International Journal on World Peace Posted on August 6, 2019 by Gordon AndersonAugust 6, 2019

Introduction to IJWP, September 2019

The relation of religion to governance is one of the most important yet disputed aspects of the modern state. Should a state merely administer services on a territory or should it use its force to impose a specific set of religious beliefs and values on all of its citizens and residents? And, if a specific set of values is imposed, should there be limits to what the state is allowed to impose? For example, should it merely define crimes as harmful to a citizen’s life or property, or should it be criminal to hurt someone’s feelings or express a view different than state policy? And, who determines state policy on religion: the ruling family, the will of the majority, or some constitutional process?

This issue of International Journal on World Peace contains three articles that relate to creating peaceful states in a world where many religions, belief systems, and schisms exist in almost every country.
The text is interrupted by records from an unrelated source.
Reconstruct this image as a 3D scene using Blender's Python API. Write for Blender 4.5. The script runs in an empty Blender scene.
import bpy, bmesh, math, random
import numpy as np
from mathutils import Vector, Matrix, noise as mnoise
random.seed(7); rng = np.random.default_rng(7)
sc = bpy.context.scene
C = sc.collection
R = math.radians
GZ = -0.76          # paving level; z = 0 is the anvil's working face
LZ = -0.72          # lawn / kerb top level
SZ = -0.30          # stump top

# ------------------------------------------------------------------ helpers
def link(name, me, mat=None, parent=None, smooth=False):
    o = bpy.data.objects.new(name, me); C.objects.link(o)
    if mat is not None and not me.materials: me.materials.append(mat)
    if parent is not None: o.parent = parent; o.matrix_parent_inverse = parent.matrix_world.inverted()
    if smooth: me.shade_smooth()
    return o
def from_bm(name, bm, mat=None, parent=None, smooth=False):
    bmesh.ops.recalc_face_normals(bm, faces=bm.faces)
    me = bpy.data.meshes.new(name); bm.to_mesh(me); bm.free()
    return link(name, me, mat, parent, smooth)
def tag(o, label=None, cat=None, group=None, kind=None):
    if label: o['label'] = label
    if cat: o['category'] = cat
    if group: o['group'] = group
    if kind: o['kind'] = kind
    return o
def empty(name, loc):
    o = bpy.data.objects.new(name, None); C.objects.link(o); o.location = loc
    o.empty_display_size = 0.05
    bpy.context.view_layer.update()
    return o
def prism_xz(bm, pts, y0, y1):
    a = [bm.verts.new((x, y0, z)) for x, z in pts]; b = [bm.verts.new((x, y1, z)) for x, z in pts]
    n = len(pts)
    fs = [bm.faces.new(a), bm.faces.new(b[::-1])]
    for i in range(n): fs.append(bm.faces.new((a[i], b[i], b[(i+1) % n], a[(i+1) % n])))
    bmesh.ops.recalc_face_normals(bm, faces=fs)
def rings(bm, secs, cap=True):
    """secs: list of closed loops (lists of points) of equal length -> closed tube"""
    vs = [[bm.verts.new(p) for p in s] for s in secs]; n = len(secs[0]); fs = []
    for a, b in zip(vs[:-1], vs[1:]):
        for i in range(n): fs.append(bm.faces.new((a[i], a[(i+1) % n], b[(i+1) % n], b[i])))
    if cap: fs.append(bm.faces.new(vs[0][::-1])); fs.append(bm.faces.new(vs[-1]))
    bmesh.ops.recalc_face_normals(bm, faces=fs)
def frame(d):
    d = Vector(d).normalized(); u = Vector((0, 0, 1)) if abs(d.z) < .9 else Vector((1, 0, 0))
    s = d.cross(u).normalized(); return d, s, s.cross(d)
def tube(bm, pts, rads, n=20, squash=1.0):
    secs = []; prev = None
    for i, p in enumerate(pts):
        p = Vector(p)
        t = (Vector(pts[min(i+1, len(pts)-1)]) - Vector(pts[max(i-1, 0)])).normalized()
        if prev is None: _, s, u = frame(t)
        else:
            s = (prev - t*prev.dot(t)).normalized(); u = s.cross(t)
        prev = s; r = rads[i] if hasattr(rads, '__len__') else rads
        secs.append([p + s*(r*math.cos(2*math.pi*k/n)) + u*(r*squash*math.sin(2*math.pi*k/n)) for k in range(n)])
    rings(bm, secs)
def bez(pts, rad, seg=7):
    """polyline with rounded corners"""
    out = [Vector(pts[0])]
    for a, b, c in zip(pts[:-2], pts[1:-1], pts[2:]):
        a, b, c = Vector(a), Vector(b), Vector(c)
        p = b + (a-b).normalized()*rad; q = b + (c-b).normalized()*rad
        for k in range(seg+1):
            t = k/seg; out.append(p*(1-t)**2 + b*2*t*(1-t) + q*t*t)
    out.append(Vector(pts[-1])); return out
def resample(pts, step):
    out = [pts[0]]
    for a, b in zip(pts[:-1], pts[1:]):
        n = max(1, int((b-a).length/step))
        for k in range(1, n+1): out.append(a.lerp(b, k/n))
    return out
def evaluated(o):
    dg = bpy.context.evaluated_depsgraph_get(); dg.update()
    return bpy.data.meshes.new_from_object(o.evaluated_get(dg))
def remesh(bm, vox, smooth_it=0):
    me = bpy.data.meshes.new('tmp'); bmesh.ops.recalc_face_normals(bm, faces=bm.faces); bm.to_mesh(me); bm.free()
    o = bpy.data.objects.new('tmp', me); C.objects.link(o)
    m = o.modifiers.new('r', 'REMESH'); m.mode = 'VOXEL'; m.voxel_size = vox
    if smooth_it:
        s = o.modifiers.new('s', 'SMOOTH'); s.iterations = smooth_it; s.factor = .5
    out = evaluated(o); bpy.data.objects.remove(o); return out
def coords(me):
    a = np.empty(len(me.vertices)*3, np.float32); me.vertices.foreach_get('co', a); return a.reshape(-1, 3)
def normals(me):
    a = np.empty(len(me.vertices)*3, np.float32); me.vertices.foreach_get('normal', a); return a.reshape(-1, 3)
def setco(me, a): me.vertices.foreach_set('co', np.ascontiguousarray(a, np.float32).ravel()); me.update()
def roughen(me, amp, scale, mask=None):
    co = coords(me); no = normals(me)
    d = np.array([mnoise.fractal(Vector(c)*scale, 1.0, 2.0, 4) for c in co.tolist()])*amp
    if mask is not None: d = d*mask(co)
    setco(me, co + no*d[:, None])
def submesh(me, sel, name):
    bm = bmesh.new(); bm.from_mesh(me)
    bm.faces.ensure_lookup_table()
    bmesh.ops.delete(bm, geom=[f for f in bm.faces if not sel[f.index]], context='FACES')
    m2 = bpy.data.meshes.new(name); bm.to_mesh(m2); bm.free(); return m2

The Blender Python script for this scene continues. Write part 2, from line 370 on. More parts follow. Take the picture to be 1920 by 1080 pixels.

The first article on “The Syrian Conflict” by Nasreen Akhtar and Hala Nageen shows what can happen when the ruler, Bashar al Assad, favors government jobs and financial contracts for members of his own family and his minority religious group, the Alawi, who make up 11 percent of the population.

Religious favoritism always leads to the exclusion or second-class citizenship of others. Or, in a worst-case scenario, genocide. In the case of Syria, the Arab Spring created hope among these less-favored groups that a new system could emerge that either treated citizens of all religions equally, or reversed the tables and installed some other religious group, and their religious values, in power. This led first to civil war and secondly to foreign states and interest groups aligning with and supporting various factions. As in other historical wars, most contestants in Syria expect to impose their values on all citizens after their victory.